What is expected: List each line of the data that holds the string "scene", please.

======== Given information

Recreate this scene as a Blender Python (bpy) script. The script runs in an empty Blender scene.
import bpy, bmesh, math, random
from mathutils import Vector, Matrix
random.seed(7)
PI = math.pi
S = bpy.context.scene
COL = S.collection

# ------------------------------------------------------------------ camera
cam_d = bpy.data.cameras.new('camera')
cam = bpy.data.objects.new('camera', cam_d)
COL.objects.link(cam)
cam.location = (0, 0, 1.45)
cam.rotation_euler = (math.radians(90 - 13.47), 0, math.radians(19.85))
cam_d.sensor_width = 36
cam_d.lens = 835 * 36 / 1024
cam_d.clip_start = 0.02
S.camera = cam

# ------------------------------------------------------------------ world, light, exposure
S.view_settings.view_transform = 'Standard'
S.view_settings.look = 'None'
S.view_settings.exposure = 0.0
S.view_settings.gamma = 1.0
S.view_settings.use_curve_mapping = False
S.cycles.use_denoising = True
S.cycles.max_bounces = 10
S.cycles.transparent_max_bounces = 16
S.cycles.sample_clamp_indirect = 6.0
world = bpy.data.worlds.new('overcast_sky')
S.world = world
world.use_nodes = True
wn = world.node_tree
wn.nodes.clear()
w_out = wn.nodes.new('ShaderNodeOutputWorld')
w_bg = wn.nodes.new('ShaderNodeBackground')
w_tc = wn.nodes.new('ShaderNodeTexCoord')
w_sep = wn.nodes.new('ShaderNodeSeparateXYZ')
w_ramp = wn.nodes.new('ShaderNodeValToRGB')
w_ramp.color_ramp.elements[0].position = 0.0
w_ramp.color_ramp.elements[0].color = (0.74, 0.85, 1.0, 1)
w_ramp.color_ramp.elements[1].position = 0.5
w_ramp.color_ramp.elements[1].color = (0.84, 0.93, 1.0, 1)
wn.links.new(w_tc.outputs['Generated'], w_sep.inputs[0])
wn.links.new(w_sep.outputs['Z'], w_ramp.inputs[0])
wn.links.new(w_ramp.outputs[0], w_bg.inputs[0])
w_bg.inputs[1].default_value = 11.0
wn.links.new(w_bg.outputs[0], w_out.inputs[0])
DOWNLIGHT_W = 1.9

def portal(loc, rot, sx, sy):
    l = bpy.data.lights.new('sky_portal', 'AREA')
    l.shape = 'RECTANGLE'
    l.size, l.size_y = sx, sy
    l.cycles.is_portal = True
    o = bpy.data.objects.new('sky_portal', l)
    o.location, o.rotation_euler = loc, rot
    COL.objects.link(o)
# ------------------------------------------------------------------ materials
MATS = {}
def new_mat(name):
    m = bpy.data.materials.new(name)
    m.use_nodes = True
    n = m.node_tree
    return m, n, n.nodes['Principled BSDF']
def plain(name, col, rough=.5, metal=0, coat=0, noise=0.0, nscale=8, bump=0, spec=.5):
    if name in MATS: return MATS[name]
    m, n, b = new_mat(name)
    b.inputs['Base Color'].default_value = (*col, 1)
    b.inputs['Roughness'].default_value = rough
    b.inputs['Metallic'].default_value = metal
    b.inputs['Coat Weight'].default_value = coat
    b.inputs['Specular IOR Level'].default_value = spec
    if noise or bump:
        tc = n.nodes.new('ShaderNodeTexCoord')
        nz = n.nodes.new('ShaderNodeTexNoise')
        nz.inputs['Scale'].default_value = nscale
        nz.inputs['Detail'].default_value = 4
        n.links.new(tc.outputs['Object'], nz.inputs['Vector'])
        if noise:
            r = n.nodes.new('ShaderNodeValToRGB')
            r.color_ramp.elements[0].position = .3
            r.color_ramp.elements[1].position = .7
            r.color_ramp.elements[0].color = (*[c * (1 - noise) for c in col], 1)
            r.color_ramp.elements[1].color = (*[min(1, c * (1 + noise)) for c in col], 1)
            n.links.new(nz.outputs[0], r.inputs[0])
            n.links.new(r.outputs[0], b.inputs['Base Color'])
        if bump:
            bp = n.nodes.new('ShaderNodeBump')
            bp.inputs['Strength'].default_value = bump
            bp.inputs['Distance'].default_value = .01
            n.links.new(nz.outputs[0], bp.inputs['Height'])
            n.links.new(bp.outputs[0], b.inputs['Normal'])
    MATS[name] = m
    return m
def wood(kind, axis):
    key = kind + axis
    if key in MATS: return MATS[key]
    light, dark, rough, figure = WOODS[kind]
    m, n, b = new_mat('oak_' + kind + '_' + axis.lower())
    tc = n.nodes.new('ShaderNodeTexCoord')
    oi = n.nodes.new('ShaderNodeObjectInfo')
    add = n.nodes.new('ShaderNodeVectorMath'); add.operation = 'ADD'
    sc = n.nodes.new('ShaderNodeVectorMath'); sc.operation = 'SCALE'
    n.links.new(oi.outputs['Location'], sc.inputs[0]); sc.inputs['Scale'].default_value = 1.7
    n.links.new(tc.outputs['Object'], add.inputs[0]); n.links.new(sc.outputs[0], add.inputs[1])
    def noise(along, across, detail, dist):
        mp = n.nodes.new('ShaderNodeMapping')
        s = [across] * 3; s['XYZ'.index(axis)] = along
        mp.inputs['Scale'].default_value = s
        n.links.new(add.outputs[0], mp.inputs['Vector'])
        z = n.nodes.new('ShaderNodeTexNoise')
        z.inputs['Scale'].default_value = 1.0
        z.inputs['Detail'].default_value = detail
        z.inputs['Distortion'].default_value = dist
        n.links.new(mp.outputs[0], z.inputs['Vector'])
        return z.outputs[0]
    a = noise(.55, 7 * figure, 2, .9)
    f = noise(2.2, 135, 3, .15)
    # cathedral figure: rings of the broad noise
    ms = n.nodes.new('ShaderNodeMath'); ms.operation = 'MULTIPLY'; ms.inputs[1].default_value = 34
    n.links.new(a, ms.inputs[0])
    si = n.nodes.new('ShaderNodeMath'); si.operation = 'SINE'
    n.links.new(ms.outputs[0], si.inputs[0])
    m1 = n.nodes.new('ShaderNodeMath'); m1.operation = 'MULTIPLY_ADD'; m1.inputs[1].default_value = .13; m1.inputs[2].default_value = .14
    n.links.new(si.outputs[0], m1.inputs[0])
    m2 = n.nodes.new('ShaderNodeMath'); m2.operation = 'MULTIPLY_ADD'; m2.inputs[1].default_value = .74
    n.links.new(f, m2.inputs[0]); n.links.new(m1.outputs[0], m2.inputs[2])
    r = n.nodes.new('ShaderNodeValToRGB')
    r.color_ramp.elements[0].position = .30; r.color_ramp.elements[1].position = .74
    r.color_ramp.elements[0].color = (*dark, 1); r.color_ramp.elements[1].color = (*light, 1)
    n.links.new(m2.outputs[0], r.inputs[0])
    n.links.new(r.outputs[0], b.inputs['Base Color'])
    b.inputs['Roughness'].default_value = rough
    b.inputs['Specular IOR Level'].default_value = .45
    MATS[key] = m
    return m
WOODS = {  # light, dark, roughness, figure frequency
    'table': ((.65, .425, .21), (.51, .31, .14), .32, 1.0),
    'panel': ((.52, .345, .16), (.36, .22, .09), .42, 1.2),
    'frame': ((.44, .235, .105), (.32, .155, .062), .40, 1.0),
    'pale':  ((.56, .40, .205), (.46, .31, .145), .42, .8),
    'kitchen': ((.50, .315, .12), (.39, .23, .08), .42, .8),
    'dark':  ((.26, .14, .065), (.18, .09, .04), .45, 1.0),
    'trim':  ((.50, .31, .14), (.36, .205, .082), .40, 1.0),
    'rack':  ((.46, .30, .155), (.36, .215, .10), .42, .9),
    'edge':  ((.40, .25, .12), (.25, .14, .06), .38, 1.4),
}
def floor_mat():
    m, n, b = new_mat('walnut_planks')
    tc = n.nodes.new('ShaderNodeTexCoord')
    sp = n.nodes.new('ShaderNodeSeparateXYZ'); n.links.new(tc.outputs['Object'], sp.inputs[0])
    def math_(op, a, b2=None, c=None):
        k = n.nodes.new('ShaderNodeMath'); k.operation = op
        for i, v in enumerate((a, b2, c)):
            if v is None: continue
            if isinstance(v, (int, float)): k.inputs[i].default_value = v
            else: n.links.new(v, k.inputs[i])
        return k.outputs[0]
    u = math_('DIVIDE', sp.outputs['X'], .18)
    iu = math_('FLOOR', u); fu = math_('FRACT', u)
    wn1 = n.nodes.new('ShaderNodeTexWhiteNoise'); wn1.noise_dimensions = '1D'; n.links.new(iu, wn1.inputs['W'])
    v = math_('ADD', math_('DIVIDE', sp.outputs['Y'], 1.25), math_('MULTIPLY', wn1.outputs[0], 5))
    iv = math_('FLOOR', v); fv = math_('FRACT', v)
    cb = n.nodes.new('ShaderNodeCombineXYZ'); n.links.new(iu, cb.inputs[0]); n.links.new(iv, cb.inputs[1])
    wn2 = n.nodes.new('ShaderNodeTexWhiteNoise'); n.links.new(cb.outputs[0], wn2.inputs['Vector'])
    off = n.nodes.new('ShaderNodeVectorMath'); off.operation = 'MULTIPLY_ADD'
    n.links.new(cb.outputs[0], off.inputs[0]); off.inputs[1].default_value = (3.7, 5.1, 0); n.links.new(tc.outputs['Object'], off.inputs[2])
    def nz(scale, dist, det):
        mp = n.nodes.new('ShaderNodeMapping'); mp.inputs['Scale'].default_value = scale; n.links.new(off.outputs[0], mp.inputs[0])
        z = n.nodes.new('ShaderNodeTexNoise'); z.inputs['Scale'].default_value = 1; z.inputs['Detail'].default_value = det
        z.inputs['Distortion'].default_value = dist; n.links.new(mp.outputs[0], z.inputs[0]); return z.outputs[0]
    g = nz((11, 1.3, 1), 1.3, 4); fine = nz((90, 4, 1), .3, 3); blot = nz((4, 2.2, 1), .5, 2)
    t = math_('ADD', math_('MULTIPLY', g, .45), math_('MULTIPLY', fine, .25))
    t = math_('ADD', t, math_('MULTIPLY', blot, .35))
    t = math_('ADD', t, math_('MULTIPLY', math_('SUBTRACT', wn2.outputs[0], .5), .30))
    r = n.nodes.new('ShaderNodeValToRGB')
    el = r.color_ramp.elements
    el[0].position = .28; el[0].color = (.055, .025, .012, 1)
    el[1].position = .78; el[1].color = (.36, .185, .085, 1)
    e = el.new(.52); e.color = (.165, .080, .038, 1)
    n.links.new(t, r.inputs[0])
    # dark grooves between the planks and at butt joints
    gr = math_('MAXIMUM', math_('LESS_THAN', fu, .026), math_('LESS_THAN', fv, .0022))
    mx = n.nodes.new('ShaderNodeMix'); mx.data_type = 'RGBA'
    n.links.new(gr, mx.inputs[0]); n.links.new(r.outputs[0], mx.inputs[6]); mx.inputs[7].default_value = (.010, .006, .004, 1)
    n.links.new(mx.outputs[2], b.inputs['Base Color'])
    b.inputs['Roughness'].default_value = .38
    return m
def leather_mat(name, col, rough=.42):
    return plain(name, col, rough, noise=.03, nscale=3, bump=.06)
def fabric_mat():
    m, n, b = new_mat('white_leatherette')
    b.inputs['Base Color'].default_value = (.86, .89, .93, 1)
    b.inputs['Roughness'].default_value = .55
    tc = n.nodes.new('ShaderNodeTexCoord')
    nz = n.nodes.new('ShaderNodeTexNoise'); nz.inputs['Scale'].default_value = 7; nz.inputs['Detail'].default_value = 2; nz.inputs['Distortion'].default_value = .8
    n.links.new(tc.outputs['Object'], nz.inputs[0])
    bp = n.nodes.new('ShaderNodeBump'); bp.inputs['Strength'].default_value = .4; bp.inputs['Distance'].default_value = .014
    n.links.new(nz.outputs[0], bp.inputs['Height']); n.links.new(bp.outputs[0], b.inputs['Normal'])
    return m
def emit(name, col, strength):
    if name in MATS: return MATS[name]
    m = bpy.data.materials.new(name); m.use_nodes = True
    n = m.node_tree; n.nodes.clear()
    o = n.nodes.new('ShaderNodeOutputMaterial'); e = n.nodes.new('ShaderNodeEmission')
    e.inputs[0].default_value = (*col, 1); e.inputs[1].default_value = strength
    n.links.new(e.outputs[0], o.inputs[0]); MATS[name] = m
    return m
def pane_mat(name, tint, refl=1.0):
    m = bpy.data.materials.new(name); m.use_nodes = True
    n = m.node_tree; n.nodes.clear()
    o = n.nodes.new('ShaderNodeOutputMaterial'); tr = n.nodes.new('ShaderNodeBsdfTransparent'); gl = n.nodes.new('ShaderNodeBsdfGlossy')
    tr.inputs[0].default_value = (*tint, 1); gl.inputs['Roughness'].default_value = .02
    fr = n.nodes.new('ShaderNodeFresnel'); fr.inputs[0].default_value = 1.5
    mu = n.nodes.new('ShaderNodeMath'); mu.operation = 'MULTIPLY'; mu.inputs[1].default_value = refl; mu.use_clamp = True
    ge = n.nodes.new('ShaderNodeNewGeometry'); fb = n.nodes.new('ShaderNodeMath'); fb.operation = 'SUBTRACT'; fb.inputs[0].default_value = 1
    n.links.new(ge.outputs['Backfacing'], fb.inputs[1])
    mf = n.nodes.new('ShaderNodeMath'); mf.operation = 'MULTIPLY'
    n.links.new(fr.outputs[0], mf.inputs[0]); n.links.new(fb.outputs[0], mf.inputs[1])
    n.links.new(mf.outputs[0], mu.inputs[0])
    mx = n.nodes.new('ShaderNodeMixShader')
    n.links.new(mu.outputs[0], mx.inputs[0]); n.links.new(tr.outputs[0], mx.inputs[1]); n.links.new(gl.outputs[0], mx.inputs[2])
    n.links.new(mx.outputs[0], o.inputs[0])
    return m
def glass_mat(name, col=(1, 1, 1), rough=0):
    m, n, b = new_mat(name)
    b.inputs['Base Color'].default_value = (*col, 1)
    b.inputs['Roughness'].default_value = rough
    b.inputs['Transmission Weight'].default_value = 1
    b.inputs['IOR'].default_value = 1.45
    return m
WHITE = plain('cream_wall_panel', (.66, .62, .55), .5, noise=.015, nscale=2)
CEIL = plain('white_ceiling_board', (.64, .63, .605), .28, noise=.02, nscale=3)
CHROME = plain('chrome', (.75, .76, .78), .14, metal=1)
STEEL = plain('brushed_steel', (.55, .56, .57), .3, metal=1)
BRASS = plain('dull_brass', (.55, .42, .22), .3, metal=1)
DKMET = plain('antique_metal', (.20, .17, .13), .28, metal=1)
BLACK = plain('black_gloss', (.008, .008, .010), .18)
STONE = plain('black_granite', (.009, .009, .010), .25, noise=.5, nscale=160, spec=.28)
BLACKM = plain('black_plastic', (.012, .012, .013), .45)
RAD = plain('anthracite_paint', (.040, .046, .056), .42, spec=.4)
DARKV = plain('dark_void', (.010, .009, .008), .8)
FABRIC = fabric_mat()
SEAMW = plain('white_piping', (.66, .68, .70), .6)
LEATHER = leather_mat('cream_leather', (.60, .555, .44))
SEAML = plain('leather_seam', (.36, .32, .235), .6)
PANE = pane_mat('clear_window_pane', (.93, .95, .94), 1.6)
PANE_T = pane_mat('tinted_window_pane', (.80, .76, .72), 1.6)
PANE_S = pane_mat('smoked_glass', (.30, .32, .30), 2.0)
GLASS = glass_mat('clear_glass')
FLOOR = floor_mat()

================

Result of the exercise:
Recreate this scene as a Blender Python (bpy) script. The script runs in an empty Blender scene.
S = bpy.context.scene